Covered bonds originated in Europe centuries ago. Only recently did they begin to appear in the United States. They were brought to the forefront by former secretary of the treasury Henry Paulson. These instruments offered a more secure method for investors and distributors to enter a liquid debt market. The introduction of the product occurred during the credit crises and has the structure to avoid many of the pitfalls of collateralized debt obligations.

What separates covered bonds from other debt derivatives is the recourse that investors have in case of default. Unlike the typical collateral debt obligation, where the investor can lose his or her entire investment should the pool of debt instruments go into default, the investor has recourse against the issuer or the organization the issuer is affiliated with, as well as the covered pool itself.

The assets that make up the pool are segregated from the issuer’s other assets. The issuer cannot use these assets for any purpose other than to support the covered bonds. Because the assets are locked in, investors can examine the quality of the assets to determine value and risk.
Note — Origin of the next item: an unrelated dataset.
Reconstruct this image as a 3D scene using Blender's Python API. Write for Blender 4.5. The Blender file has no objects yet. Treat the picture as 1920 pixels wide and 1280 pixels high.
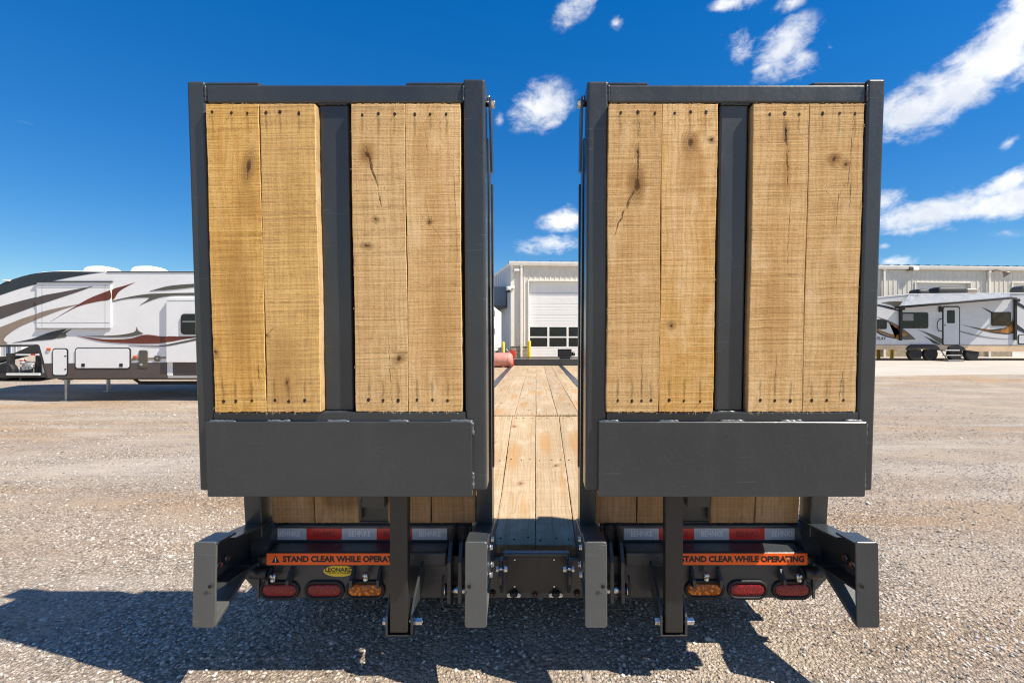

Another difference between covered bonds and CDOs is that covered bonds remain on the issuer’s or distributor’s books and are not sold off to another entity, as is the case with CDOs. The lender issuer of CDOs sells the pools to a special purpose vehicle, which in turn issues shares against the pool. Therefore any malady that befalls the pools also affects the issuing party.

In addition to Europe and the United States, New Zealand and Australia are in the midst of offering these instruments. The product trades in an over-the-counter environment with several institutions creating it. Transactions are settled between parties through correspondent banks.